STORED RECORDS >>

· · · · · · ·

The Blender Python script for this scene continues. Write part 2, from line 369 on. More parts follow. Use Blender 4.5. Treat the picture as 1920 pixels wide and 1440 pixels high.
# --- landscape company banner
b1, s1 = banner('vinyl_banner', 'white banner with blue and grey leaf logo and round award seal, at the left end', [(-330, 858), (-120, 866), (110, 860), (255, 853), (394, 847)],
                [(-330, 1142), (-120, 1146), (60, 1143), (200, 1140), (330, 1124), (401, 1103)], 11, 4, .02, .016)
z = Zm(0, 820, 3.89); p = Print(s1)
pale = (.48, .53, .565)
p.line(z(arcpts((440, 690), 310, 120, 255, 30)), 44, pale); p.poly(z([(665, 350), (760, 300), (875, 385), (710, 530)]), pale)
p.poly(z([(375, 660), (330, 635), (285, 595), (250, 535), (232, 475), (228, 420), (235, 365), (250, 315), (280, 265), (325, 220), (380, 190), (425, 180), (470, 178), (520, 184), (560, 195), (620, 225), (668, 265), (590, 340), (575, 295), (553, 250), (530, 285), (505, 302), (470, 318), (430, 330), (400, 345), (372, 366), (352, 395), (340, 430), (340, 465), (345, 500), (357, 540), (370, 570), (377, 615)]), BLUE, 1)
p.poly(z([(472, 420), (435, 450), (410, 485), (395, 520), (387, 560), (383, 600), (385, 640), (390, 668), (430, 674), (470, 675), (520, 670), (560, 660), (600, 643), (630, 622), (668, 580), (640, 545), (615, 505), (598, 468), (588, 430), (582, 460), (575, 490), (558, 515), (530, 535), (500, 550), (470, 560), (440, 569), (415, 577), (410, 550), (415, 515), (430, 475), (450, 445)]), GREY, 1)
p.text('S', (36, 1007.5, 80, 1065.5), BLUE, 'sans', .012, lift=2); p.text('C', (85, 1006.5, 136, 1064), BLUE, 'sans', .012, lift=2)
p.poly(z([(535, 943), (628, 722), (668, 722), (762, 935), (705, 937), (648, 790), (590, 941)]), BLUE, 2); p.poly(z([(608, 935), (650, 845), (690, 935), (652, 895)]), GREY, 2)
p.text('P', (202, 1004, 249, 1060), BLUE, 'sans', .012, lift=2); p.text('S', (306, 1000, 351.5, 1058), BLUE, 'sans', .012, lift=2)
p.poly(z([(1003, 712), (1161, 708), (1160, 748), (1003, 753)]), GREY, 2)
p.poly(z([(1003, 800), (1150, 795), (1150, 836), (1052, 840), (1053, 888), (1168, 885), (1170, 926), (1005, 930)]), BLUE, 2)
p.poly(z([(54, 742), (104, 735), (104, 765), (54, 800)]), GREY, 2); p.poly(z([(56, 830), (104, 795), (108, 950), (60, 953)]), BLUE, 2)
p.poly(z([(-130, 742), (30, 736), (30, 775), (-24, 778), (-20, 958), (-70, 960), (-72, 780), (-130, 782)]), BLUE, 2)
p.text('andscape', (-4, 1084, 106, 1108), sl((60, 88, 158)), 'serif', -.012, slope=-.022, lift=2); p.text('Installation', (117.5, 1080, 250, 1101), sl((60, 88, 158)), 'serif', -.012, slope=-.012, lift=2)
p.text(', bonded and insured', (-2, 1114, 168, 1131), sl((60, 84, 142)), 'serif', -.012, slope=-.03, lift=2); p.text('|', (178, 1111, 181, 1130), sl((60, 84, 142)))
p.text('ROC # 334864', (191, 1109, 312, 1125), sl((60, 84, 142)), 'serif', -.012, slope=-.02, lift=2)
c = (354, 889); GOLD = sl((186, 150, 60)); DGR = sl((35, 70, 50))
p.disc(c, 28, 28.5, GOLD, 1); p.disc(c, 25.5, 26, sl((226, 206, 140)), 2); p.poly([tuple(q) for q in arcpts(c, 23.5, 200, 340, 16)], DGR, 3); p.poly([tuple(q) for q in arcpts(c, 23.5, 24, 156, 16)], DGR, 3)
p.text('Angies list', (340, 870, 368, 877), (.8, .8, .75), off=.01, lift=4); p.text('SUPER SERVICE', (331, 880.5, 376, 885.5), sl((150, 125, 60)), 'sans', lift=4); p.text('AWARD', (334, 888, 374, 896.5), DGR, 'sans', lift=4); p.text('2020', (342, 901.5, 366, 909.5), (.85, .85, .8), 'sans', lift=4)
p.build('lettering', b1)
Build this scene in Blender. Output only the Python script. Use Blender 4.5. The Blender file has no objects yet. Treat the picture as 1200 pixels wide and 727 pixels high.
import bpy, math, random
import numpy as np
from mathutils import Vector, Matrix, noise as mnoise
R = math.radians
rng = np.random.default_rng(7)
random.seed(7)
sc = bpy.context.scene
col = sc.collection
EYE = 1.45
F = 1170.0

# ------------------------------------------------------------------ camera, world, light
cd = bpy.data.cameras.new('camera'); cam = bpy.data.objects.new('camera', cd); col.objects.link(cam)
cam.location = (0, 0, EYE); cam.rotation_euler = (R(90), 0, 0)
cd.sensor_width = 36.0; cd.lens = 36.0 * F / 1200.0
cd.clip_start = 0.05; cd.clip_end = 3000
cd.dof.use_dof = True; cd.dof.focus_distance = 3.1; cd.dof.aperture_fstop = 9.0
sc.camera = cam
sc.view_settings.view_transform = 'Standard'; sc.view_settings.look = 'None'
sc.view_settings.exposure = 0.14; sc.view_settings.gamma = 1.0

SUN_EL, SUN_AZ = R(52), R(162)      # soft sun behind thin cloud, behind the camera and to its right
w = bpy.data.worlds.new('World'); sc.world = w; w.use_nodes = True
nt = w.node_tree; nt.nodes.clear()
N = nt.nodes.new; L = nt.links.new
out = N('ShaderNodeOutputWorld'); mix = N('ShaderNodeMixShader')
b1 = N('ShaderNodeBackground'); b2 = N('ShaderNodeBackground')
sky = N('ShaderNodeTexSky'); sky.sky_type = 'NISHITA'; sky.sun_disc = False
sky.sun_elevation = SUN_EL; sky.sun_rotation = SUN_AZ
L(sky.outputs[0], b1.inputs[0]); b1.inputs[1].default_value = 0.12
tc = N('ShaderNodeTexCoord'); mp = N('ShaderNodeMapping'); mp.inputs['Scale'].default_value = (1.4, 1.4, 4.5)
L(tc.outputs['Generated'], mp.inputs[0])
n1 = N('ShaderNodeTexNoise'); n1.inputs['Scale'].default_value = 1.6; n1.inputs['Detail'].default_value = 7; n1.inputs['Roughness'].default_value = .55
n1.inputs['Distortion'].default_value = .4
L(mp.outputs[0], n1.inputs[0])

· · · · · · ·

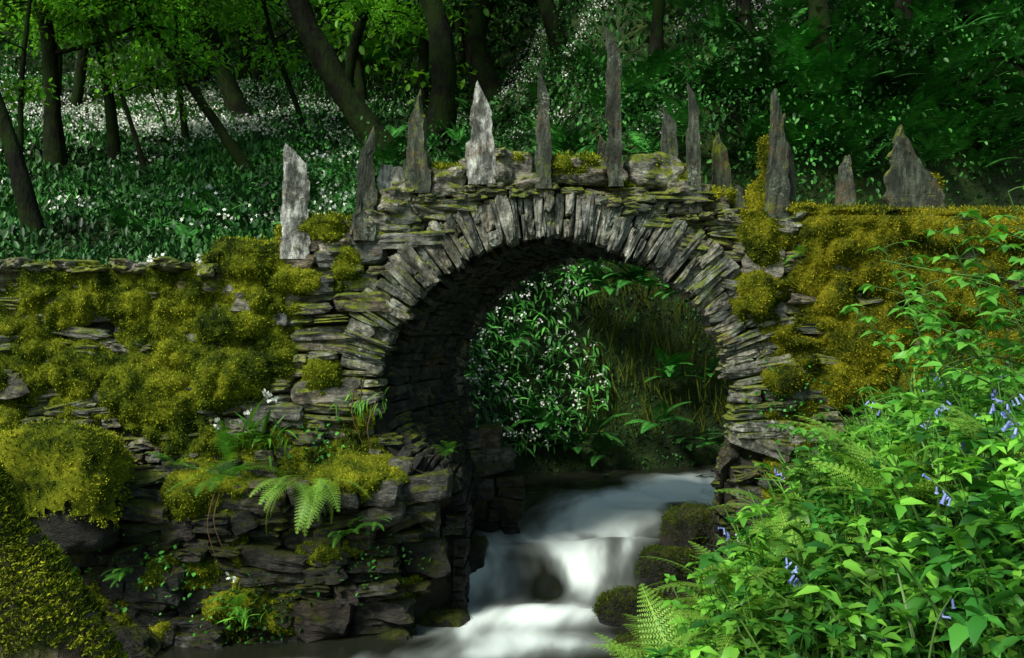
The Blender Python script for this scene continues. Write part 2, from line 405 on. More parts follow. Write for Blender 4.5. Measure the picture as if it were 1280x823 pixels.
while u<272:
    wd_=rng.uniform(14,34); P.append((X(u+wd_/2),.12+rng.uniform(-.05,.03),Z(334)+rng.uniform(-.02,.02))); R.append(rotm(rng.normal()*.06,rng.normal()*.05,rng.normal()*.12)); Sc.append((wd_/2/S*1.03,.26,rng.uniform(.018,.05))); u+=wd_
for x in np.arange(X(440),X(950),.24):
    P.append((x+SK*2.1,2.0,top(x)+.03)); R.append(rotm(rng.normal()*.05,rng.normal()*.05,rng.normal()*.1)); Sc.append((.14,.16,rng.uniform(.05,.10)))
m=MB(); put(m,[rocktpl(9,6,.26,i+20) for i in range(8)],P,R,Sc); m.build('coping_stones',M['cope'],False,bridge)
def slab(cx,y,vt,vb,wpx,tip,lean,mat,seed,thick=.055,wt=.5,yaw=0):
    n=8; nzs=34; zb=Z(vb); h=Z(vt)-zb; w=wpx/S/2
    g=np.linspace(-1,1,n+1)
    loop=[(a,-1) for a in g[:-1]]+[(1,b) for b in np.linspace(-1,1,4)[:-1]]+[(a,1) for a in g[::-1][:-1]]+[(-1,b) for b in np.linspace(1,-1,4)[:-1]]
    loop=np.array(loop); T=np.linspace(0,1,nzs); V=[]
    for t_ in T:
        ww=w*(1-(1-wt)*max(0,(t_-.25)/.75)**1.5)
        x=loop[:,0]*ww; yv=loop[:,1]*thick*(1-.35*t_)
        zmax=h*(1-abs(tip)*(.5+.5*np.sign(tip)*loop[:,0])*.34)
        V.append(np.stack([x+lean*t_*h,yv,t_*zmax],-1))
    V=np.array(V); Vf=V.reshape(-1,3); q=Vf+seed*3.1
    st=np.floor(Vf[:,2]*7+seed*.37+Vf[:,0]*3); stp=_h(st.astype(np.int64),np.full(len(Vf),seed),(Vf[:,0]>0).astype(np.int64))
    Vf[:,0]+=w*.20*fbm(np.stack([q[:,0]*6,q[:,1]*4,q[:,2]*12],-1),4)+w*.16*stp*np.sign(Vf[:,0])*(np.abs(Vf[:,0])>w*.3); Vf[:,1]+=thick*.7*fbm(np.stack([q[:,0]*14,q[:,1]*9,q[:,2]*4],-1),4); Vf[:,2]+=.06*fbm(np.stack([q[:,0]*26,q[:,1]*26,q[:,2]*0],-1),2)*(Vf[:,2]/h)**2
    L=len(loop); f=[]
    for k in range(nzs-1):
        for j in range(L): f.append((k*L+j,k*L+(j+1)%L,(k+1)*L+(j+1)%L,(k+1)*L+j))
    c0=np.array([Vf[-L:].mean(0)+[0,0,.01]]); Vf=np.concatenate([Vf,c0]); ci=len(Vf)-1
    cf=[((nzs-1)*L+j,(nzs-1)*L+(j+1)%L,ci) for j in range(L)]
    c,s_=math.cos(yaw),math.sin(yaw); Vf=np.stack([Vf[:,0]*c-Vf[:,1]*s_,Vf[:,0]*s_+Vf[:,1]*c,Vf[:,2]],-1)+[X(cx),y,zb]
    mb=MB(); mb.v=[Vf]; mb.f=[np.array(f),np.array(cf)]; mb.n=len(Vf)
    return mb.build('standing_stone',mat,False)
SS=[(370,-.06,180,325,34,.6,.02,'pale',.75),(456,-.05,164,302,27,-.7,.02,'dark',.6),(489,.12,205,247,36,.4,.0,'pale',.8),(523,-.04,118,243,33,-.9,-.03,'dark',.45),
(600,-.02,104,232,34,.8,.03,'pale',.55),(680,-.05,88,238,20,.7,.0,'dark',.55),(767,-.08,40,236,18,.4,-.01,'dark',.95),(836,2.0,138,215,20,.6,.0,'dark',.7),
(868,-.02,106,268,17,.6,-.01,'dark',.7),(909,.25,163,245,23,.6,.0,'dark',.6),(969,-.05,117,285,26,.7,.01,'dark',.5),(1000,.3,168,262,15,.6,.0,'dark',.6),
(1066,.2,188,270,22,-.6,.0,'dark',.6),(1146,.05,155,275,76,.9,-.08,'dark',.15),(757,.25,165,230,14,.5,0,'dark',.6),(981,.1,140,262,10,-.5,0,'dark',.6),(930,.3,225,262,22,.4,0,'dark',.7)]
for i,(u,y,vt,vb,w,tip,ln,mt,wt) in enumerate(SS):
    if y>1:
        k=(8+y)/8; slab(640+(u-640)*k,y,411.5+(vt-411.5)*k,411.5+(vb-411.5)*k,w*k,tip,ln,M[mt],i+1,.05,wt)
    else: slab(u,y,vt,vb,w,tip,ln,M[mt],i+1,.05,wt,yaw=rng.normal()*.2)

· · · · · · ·

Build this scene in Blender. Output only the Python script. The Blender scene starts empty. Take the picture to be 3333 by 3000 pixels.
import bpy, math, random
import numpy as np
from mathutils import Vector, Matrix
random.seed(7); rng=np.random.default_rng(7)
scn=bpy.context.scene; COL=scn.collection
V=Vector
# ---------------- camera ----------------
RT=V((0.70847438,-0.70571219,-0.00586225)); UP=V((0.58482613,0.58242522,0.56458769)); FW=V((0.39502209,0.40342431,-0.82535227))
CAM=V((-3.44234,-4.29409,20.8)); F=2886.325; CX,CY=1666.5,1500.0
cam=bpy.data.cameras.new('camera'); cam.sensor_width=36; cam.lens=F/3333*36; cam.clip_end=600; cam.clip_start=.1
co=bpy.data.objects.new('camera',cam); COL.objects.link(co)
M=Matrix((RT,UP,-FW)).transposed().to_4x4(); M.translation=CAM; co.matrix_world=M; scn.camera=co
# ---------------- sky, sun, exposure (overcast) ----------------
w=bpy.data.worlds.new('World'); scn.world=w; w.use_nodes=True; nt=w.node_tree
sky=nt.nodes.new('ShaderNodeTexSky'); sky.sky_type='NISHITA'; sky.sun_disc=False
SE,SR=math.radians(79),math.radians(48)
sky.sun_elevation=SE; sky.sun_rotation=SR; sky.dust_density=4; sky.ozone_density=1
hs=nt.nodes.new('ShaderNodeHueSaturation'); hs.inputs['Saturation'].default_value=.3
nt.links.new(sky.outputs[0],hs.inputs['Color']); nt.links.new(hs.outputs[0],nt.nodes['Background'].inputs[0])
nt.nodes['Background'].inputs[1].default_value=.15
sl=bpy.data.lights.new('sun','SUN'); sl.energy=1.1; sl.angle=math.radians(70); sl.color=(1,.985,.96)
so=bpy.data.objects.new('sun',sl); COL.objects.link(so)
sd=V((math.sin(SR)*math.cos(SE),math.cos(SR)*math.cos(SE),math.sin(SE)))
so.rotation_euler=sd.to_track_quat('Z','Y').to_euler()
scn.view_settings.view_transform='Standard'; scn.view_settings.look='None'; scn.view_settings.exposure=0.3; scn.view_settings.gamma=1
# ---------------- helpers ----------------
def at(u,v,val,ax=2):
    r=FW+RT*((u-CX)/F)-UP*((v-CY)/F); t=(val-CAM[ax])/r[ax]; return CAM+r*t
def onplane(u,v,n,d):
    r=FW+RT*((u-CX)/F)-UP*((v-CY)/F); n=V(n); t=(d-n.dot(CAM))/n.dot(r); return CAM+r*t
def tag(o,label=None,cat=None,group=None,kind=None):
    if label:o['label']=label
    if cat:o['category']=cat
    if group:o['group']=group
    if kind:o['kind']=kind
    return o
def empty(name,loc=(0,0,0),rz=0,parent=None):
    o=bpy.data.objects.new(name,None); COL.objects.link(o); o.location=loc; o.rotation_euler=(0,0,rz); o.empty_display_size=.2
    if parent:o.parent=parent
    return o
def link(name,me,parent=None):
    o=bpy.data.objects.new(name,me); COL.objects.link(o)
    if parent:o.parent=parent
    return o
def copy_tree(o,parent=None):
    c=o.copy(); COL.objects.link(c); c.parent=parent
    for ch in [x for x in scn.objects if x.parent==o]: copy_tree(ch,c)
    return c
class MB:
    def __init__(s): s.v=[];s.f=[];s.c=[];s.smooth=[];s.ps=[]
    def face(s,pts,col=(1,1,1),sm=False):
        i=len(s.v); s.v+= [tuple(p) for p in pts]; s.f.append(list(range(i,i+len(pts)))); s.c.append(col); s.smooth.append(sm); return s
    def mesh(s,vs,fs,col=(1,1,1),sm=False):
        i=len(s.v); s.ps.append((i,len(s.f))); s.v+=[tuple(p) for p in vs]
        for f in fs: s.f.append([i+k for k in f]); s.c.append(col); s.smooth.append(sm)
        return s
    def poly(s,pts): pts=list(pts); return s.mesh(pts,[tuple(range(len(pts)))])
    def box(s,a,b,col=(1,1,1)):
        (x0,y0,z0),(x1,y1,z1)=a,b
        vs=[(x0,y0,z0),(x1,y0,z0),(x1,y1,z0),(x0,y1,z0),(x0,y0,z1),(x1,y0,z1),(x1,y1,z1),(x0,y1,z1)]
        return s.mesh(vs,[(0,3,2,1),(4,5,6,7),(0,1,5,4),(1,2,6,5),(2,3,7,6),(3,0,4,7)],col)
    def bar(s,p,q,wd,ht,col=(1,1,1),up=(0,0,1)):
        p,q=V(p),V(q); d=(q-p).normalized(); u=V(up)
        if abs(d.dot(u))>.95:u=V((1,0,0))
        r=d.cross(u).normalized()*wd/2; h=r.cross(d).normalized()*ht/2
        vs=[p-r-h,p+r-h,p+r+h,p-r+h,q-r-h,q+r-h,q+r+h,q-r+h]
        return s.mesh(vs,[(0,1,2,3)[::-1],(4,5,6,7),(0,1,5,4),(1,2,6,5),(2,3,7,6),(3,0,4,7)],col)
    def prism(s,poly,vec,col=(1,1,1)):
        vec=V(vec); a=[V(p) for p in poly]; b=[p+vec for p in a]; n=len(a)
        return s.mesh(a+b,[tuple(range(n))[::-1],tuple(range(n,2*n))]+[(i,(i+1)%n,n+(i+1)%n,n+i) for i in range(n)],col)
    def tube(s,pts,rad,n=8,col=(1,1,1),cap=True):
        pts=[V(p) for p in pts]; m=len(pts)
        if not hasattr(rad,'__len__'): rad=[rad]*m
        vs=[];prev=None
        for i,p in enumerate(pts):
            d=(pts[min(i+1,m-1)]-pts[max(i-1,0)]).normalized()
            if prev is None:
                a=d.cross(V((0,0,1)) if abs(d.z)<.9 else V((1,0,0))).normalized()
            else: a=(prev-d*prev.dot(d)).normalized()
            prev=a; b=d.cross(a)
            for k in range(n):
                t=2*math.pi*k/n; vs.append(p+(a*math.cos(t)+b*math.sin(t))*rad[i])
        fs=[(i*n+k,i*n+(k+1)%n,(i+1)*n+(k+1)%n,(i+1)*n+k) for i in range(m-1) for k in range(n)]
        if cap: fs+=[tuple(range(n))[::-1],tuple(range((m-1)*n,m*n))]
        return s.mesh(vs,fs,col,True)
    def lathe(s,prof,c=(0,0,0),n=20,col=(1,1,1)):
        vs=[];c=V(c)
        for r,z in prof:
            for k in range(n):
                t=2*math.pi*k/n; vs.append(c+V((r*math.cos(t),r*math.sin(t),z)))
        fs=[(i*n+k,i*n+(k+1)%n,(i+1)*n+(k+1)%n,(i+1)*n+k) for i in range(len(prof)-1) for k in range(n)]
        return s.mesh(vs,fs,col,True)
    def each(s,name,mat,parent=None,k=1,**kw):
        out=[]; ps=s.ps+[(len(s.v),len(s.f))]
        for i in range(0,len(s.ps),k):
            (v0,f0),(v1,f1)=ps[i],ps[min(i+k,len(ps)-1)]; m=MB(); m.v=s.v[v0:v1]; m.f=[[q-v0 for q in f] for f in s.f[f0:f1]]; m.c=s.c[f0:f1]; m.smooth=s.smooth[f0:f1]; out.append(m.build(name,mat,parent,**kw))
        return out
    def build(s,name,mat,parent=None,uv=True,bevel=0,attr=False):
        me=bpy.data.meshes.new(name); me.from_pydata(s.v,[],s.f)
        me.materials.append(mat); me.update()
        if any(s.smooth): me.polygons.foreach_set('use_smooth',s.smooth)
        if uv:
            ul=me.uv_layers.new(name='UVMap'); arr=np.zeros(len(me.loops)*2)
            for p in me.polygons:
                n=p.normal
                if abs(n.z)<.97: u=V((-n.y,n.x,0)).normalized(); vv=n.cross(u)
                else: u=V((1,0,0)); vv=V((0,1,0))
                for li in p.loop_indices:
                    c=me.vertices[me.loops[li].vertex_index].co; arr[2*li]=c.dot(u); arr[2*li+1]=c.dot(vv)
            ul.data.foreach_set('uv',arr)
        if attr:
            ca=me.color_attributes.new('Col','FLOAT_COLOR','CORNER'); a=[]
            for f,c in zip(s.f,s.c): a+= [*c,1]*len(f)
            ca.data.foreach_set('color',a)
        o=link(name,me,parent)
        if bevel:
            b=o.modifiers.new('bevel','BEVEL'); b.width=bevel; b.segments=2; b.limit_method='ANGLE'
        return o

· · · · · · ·

AIM >>
Go through the listing above and report how many of its lines contain the word "high", with only the number as output.

ANSWER IN FULL >>
2